The US government has awarded more than US$107 billion in contract payments, grants and loans over the past decade to foreign and multinational US companies while they were doing business in Iran, despite Washington’s efforts to discourage investment there, records show.
That includes nearly US$15 billion in benefits paid to companies that defied US sanctions law by making large investments that helped Iran develop its vast oil and gas reserves.
For years, the US has been pressing other nations to join its efforts to squeeze the Iranian economy, in hopes of reining in Tehran’s nuclear ambitions. Now, with the nuclear standoff hardening and Iran rebuffing US diplomatic outreach, the Obama administration is trying to win a tough new round of UN sanctions.
But a New York Times analysis of federal records, company reports and other documents showed that both the Obama and Bush administrations have sent mixed messages to the corporate world when it comes to doing business in Iran, rewarding companies whose commercial interests conflict with US security goals.
Many of those companies are enmeshed in the most vital elements of Iran’s economy.
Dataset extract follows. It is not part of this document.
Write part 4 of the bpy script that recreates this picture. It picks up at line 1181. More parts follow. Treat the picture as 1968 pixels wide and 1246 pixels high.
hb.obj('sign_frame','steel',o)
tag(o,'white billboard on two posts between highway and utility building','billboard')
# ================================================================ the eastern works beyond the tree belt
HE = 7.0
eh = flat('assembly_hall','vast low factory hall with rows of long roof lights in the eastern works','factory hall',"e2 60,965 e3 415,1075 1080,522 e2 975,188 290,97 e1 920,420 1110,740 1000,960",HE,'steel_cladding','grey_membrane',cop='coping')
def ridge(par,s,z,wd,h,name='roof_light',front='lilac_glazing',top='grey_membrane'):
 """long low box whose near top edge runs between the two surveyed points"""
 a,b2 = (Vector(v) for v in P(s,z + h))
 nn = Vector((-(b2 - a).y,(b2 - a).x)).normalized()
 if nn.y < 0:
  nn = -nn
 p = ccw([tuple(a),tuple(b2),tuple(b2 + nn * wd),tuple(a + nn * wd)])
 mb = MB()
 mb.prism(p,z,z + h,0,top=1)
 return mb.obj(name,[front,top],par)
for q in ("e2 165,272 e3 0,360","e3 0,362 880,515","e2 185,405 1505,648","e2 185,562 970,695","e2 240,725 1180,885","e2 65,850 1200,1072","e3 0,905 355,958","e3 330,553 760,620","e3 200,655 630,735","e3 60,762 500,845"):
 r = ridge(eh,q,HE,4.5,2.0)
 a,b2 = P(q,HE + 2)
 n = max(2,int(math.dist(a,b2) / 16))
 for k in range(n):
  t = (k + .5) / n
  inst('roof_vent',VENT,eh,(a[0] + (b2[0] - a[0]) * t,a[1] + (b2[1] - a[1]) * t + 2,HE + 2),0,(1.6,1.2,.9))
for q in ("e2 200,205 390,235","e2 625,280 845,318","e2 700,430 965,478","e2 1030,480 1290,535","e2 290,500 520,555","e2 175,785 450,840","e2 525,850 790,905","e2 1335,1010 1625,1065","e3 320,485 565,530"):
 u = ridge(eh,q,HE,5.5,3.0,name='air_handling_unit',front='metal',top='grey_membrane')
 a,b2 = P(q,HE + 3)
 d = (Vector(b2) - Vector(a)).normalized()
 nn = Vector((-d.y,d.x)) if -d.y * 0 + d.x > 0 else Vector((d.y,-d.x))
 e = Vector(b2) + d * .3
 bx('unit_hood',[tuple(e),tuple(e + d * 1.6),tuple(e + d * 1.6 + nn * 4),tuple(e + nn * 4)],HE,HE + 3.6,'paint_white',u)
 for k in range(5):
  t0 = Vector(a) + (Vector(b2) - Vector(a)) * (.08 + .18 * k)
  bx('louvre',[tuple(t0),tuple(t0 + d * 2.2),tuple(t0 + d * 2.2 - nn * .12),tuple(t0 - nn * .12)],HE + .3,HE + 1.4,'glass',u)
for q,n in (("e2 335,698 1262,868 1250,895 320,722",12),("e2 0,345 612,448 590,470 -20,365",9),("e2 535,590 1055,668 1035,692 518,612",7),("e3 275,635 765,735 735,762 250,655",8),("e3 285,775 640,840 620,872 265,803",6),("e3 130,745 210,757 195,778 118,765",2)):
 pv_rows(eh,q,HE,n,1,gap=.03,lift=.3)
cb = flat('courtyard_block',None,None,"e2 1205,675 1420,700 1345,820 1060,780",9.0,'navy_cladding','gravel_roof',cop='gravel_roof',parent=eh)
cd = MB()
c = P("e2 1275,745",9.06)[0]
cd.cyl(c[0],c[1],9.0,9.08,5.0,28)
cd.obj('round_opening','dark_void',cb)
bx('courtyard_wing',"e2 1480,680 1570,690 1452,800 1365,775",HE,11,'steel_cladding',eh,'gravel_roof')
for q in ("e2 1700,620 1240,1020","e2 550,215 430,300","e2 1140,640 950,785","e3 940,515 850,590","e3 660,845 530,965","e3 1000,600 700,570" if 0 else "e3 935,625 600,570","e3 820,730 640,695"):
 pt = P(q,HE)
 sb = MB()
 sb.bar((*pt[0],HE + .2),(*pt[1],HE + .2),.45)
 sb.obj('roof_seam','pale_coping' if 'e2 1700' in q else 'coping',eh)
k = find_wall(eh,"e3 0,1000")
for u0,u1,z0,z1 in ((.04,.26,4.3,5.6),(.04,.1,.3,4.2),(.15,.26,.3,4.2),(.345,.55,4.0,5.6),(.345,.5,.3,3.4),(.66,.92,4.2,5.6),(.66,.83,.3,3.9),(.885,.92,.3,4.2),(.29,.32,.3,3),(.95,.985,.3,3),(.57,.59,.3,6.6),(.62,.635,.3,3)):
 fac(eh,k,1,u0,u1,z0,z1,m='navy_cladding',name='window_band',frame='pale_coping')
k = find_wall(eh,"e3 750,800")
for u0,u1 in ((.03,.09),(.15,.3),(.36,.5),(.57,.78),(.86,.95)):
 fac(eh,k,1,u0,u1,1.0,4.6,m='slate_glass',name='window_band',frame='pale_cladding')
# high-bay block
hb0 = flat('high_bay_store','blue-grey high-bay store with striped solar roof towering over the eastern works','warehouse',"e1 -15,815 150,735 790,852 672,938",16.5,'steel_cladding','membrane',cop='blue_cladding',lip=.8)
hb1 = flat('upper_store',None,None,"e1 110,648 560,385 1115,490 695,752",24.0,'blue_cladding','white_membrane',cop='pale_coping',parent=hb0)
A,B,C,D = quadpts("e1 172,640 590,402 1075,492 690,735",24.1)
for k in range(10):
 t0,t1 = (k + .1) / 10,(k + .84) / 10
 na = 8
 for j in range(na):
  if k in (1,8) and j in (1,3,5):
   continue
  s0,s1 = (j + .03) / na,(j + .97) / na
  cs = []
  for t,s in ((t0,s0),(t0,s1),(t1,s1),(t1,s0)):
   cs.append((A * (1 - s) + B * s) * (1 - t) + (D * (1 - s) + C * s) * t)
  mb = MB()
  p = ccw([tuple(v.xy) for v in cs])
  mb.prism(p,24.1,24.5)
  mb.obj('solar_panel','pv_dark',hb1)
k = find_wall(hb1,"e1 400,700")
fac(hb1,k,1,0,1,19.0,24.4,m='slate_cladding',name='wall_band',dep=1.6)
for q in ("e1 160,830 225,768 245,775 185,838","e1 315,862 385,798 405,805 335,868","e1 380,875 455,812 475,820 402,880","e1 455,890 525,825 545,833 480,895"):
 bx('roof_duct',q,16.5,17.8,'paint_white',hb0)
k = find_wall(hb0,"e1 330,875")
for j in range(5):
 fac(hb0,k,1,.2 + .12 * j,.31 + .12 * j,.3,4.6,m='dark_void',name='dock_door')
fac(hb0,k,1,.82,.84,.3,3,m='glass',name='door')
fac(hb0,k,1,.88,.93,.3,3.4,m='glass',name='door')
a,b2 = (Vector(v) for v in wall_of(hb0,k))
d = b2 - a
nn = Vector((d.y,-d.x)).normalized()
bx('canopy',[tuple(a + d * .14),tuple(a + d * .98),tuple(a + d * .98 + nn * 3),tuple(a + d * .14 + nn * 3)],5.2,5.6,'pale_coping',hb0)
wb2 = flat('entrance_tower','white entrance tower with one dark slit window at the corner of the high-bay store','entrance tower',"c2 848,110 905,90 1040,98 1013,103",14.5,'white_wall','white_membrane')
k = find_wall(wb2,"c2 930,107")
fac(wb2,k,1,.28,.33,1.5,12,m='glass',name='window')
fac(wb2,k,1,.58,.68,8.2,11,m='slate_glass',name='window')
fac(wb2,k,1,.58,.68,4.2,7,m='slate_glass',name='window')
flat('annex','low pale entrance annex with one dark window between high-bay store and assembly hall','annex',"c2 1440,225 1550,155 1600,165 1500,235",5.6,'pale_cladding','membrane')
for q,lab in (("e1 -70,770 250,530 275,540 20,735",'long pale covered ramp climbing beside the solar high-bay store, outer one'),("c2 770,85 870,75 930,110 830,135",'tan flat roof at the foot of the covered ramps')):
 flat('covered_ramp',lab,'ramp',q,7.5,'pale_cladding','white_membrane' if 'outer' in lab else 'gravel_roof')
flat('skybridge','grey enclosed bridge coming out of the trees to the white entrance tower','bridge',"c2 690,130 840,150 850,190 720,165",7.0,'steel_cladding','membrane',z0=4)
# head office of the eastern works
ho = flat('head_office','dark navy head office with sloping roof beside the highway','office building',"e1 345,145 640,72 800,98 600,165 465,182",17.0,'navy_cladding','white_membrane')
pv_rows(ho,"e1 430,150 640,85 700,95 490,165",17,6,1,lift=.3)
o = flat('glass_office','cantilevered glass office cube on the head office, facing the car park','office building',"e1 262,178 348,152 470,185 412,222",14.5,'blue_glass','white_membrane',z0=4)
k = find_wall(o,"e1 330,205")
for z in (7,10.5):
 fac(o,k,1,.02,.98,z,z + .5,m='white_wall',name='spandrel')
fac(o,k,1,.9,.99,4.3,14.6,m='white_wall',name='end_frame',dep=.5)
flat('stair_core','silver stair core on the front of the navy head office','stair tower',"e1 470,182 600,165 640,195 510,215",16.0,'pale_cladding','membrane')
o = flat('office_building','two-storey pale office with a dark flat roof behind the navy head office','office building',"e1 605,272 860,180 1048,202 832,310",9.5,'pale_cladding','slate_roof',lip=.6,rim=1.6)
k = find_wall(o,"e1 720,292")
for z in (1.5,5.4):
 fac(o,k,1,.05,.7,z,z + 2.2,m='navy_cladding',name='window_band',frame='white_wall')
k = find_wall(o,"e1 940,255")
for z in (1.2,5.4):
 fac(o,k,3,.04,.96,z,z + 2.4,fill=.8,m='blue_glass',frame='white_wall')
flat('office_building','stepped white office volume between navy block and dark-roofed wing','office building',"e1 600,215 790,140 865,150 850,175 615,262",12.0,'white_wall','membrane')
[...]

More than two-thirds of the government money went to companies doing business in Iran’s energy industry — a huge source of revenue for the Iranian government and a stronghold of the increasingly powerful Islamic Revolutionary Guards Corps, a primary focus of the Obama administration’s proposed sanctions because it oversees Iran’s nuclear and missile programs.
Other companies are involved in auto manufacturing and distribution, another important sector of the Iranian economy with links to the Revolutionary Guards. One supplied container ship motors to IRISL, a government-owned shipping line that was subsequently blacklisted by the US for concealing arms shipments.